▶ [EXERCISE AIM] Repeat verbatim only the lines from the opening of the material below through the one that contains "column', 'junction box')".

╔══

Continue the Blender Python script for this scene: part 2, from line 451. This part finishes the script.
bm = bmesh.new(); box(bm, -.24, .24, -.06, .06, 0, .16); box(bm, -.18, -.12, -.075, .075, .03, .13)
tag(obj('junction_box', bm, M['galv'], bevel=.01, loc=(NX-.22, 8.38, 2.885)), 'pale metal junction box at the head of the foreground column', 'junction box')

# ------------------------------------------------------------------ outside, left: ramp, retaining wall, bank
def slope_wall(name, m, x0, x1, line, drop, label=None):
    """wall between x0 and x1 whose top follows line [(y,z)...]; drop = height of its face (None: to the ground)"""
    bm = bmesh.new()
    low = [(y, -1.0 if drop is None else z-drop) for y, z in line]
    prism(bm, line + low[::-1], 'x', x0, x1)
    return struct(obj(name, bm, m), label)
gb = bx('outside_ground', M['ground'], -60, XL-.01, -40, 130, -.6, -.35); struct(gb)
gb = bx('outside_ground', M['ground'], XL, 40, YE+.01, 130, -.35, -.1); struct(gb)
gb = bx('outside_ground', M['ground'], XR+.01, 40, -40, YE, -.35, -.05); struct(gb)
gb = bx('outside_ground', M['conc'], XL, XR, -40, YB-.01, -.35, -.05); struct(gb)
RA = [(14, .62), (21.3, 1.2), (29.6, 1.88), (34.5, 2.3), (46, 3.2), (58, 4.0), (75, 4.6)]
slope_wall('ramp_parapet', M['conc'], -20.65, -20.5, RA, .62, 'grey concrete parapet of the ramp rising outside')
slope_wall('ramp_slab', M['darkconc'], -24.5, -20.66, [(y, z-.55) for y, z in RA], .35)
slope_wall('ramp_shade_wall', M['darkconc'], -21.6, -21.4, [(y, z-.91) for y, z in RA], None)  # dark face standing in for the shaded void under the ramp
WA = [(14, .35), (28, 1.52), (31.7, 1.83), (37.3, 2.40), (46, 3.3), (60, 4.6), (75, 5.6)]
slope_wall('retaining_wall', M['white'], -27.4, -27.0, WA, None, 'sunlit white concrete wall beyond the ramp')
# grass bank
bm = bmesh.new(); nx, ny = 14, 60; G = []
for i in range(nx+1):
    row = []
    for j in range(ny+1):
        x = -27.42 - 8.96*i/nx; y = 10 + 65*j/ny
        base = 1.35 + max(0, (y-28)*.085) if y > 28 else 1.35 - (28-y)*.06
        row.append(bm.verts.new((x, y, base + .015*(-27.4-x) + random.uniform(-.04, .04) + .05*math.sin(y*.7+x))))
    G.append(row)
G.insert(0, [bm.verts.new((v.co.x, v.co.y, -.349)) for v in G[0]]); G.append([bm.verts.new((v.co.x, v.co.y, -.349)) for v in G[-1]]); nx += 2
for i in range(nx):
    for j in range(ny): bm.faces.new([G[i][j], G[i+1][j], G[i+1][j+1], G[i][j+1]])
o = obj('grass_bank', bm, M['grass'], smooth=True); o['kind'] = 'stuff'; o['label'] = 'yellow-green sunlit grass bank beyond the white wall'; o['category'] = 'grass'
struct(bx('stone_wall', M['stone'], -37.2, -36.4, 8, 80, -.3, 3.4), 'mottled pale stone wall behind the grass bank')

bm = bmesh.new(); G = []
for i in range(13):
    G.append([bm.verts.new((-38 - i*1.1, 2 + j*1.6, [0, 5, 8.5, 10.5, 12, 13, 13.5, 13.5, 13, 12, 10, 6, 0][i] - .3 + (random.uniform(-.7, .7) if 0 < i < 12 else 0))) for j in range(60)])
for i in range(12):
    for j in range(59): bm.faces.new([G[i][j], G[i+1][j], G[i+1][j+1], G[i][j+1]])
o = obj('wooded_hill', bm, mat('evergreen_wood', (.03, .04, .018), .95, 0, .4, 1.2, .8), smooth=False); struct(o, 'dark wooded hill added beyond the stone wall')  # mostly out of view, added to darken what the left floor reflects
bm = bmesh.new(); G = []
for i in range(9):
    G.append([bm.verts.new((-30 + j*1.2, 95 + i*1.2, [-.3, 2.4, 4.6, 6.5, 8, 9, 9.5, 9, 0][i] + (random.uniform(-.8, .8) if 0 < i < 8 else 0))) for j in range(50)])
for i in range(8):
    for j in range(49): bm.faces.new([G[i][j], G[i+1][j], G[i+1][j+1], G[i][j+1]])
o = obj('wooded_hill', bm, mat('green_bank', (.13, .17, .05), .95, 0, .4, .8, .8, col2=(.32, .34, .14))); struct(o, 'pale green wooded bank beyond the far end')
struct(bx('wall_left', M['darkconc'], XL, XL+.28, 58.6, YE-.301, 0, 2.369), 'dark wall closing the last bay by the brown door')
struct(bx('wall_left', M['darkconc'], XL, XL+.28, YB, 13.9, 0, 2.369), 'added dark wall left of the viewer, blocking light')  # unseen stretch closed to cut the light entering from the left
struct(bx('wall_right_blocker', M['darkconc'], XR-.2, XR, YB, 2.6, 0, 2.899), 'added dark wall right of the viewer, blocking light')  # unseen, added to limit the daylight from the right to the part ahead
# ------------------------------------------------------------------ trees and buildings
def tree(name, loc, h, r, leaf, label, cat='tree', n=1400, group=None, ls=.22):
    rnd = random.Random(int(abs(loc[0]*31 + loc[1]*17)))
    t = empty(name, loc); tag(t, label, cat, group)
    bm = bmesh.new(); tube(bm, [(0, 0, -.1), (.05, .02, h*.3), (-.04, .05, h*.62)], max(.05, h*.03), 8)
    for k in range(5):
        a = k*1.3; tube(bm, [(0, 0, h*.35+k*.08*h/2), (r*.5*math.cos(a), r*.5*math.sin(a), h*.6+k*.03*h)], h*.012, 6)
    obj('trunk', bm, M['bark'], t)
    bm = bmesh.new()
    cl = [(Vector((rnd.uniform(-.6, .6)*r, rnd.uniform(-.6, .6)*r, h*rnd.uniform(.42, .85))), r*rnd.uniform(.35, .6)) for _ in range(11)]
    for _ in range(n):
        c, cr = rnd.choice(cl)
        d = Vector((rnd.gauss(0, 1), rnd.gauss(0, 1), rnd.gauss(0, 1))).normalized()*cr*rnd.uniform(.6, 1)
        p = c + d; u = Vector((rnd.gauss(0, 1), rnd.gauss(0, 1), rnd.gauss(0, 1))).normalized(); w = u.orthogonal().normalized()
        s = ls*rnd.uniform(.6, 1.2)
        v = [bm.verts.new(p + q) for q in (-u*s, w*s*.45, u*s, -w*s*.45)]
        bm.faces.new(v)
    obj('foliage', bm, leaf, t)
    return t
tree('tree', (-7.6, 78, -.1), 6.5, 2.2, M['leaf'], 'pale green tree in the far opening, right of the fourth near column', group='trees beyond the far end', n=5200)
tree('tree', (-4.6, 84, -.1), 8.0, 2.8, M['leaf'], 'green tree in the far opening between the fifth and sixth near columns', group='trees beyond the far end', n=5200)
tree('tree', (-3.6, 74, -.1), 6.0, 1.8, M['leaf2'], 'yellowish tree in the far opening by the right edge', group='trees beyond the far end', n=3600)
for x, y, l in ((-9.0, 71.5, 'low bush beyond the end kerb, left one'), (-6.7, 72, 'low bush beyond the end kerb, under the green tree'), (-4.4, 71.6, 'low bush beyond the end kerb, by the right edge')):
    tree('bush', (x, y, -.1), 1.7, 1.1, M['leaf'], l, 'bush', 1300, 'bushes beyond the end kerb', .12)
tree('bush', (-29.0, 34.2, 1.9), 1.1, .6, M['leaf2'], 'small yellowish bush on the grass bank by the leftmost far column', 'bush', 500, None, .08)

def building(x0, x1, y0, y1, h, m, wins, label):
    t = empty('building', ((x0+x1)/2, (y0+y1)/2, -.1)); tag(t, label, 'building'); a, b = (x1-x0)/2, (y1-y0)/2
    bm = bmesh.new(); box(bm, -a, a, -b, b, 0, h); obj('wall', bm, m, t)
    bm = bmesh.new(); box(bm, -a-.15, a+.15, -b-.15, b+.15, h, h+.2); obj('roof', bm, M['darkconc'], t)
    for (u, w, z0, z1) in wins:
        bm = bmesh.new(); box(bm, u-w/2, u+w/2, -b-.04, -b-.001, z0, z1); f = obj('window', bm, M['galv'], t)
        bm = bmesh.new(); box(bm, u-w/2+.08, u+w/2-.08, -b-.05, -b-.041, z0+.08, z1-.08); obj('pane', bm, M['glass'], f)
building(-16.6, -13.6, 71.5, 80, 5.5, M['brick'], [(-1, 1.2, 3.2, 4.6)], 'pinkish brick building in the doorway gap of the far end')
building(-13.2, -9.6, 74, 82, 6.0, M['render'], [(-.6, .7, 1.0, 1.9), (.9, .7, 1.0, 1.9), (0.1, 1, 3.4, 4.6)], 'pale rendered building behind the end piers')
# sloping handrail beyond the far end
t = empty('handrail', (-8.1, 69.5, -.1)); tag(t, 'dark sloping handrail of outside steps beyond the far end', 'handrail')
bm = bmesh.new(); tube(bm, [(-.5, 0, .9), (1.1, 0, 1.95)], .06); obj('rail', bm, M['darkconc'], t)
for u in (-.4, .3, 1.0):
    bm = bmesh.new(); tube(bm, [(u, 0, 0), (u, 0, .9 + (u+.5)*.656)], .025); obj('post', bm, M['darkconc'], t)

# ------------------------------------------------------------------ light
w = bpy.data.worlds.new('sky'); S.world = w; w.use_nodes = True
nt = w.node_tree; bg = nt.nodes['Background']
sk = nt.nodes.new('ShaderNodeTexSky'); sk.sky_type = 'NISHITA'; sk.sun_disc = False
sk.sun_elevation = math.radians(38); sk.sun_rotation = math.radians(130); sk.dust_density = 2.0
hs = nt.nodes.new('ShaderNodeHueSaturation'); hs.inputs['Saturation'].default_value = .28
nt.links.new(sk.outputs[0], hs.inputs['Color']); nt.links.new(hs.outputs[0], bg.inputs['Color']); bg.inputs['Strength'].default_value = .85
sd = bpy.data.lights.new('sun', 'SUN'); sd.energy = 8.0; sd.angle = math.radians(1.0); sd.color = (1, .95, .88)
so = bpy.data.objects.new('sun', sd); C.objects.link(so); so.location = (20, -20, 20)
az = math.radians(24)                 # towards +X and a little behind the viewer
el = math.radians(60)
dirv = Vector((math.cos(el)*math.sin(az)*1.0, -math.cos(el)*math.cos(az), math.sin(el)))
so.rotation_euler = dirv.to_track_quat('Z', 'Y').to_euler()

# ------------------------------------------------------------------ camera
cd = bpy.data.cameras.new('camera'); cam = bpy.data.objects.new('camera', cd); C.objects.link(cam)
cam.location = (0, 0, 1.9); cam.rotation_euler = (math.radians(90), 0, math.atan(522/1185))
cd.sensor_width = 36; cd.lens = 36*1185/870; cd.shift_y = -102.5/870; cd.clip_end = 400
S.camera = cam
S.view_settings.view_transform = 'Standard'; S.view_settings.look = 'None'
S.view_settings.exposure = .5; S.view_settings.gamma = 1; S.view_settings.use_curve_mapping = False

╚══

▶ [FINISHED EXERCISE]
Continue the Blender Python script for this scene: part 2, from line 451. This part finishes the script.
bm = bmesh.new(); box(bm, -.24, .24, -.06, .06, 0, .16); box(bm, -.18, -.12, -.075, .075, .03, .13)
tag(obj('junction_box', bm, M['galv'], bevel=.01, loc=(NX-.22, 8.38, 2.885)), 'pale metal junction box at the head of the foreground column', 'junction box')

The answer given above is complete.